-- Start --

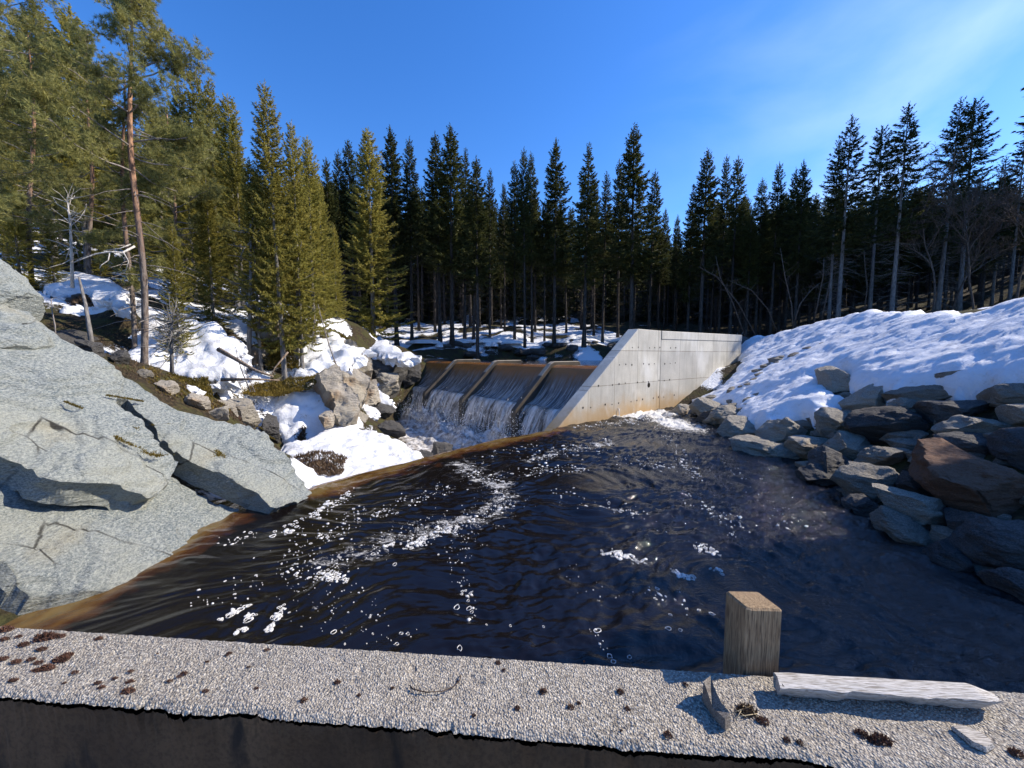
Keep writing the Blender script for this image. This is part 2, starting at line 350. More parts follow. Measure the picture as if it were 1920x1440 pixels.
def march(px):      # where the rays through these picture points meet the ground
    D = np.array([ray(x, y) for x, y in px]); t = np.full(len(D), 3.0); done = np.zeros(len(D), bool)
    for _ in range(170):
        P = D * t[:, None] + [0, 0, CAMZ]; below = P[:, 2] < Hfull(P[:, :2]); done |= below; t = np.where(done, t, t * 1.015)
    P = D * t[:, None] + [0, 0, CAMZ]; P[:, 2] = Hfull(P[:, :2]); return P[done]
Z = Hfull(P2); p3 = np.c_[P2, np.zeros(len(P2))]
# what lies on it: 1 snow, 0 forest floor
sn = fbm(p3 * .55, 5, 21) + .25
sn = np.where((P2[:, 0] < -3) & (P2[:, 1] < 26), sn + np.where(P2[:, 1] < 12, -.6, np.where((P2[:, 0] > -11) & (P2[:, 1] > 13.2), .0, -.2)), sn)
sn = np.where((P2[:, 0] > 9.5) & (P2[:, 1] > 15.5), sn - 1.2, sn)
sn = np.where(P2[:, 1] > 43, sn - (P2[:, 1] - 43) * .12, sn)
sn = np.where((P2[:, 0] > 3) & (P2[:, 1] < 14), -1, sn)
sn = np.where((P2[:, 0] > -6) & (P2[:, 1] > 30) & (P2[:, 0] < 10), sn + .2, sn)
sn = np.where((P2[:, 0] > -9) & (P2[:, 0] < -4) & (P2[:, 1] > 17) & (P2[:, 1] < 26) & (P2[:, 0] > -11.6 + .18 * P2[:, 1]), -1, sn)
sn = np.where((P2[:, 1] > 26.5) & (P2[:, 1] < 30.2) & (P2[:, 0] > -9), sn - .55, sn)
hollow = (P2[:, 0] > -5.6) & (P2[:, 0] < 1) & (P2[:, 1] > 5.5) & (P2[:, 1] < 15) & (Z < -.6)
sn = np.where(hollow, sn + .1, sn)
q = M('forest_floor', .9, .2)
n = q.noise(2.5, 6); n2 = q.noise(14, 6); s_ = q.attr('snow')
dirt = q.ramp(n2, [(.3, (.016, .012, .008)), (.5, (.036, .027, .016)), (.62, (.065, .048, .025)), (.75, (.10, .075, .028))])
dirt = q.mix(q.ramp(n, [(.45, 0.), (.6, .8)]), dirt, (.055, .055, .018))
edge = q.math('ADD', s_, q.math('MULTIPLY', q.math('SUBTRACT', n2, .5), .9))
msk = q.ramp(edge, [(.0, 0.), (.12, 1.)])
q.col(q.mix(msk, dirt, (.80, .82, .86)))
q.bump(msk, .6, .12, q.bump(n2, .7, .12)); m_ground = q.m
ter = obj('ground', mesh(np.c_[P2, Z], grid_f(len(rr), len(th), True), m_ground, True, None, {'snow': sn})); tag(ter, kind='structure')

# ------------------------------------------------------------------ water of the near pool
CREST = np.array([atz(*p, 0)[:2] for p in ((590, 920), (600, 911.7), (676.7, 890), (750, 871.7), (833, 850), (933, 825), (1033, 808))])
TOE = atz(1045, 803, 0); KINK = atz(1236, 768, 0)
wd = (KINK - TOE)[:2]; wlen = np.linalg.norm(wd); wd /= wlen; wn = np.array([-wd[1], wd[0]])     # along the wing wall (upstream) / away from the pool
CY = np.r_[CREST[:, 1], TOE[1], KINK[1], 15]; CX = np.r_[CREST[:, 0], TOE[0], KINK[0] , KINK[0] + 1.5]
def xl(y):
    a = np.interp(y, CY, CX)
    return np.where(y < CREST[0, 1], np.interp(y, [0, 4.9, CREST[0, 1]], [-4.3, -3.9, CREST[0, 0]]), a)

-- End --

» Work required: Transcribe the material exactly, and leave out whatever pictures it holds.

» In response:
Keep writing the Blender script for this image. This is part 2, starting at line 350. More parts follow. Measure the picture as if it were 1920x1440 pixels.
def march(px):      # where the rays through these picture points meet the ground
    D = np.array([ray(x, y) for x, y in px]); t = np.full(len(D), 3.0); done = np.zeros(len(D), bool)
    for _ in range(170):
        P = D * t[:, None] + [0, 0, CAMZ]; below = P[:, 2] < Hfull(P[:, :2]); done |= below; t = np.where(done, t, t * 1.015)
    P = D * t[:, None] + [0, 0, CAMZ]; P[:, 2] = Hfull(P[:, :2]); return P[done]
Z = Hfull(P2); p3 = np.c_[P2, np.zeros(len(P2))]
# what lies on it: 1 snow, 0 forest floor
sn = fbm(p3 * .55, 5, 21) + .25
sn = np.where((P2[:, 0] < -3) & (P2[:, 1] < 26), sn + np.where(P2[:, 1] < 12, -.6, np.where((P2[:, 0] > -11) & (P2[:, 1] > 13.2), .0, -.2)), sn)
sn = np.where((P2[:, 0] > 9.5) & (P2[:, 1] > 15.5), sn - 1.2, sn)
sn = np.where(P2[:, 1] > 43, sn - (P2[:, 1] - 43) * .12, sn)
sn = np.where((P2[:, 0] > 3) & (P2[:, 1] < 14), -1, sn)
sn = np.where((P2[:, 0] > -6) & (P2[:, 1] > 30) & (P2[:, 0] < 10), sn + .2, sn)
sn = np.where((P2[:, 0] > -9) & (P2[:, 0] < -4) & (P2[:, 1] > 17) & (P2[:, 1] < 26) & (P2[:, 0] > -11.6 + .18 * P2[:, 1]), -1, sn)
sn = np.where((P2[:, 1] > 26.5) & (P2[:, 1] < 30.2) & (P2[:, 0] > -9), sn - .55, sn)
hollow = (P2[:, 0] > -5.6) & (P2[:, 0] < 1) & (P2[:, 1] > 5.5) & (P2[:, 1] < 15) & (Z < -.6)
sn = np.where(hollow, sn + .1, sn)
q = M('forest_floor', .9, .2)
n = q.noise(2.5, 6); n2 = q.noise(14, 6); s_ = q.attr('snow')
dirt = q.ramp(n2, [(.3, (.016, .012, .008)), (.5, (.036, .027, .016)), (.62, (.065, .048, .025)), (.75, (.10, .075, .028))])
dirt = q.mix(q.ramp(n, [(.45, 0.), (.6, .8)]), dirt, (.055, .055, .018))
edge = q.math('ADD', s_, q.math('MULTIPLY', q.math('SUBTRACT', n2, .5), .9))
msk = q.ramp(edge, [(.0, 0.), (.12, 1.)])
q.col(q.mix(msk, dirt, (.80, .82, .86)))
q.bump(msk, .6, .12, q.bump(n2, .7, .12)); m_ground = q.m
ter = obj('ground', mesh(np.c_[P2, Z], grid_f(len(rr), len(th), True), m_ground, True, None, {'snow': sn})); tag(ter, kind='structure')

# ------------------------------------------------------------------ water of the near pool
CREST = np.array([atz(*p, 0)[:2] for p in ((590, 920), (600, 911.7), (676.7, 890), (750, 871.7), (833, 850), (933, 825), (1033, 808))])
TOE = atz(1045, 803, 0); KINK = atz(1236, 768, 0)
wd = (KINK - TOE)[:2]; wlen = np.linalg.norm(wd); wd /= wlen; wn = np.array([-wd[1], wd[0]])     # along the wing wall (upstream) / away from the pool
CY = np.r_[CREST[:, 1], TOE[1], KINK[1], 15]; CX = np.r_[CREST[:, 0], TOE[0], KINK[0] , KINK[0] + 1.5]
def xl(y):
    a = np.interp(y, CY, CX)
    return np.where(y < CREST[0, 1], np.interp(y, [0, 4.9, CREST[0, 1]], [-4.3, -3.9, CREST[0, 0]]), a)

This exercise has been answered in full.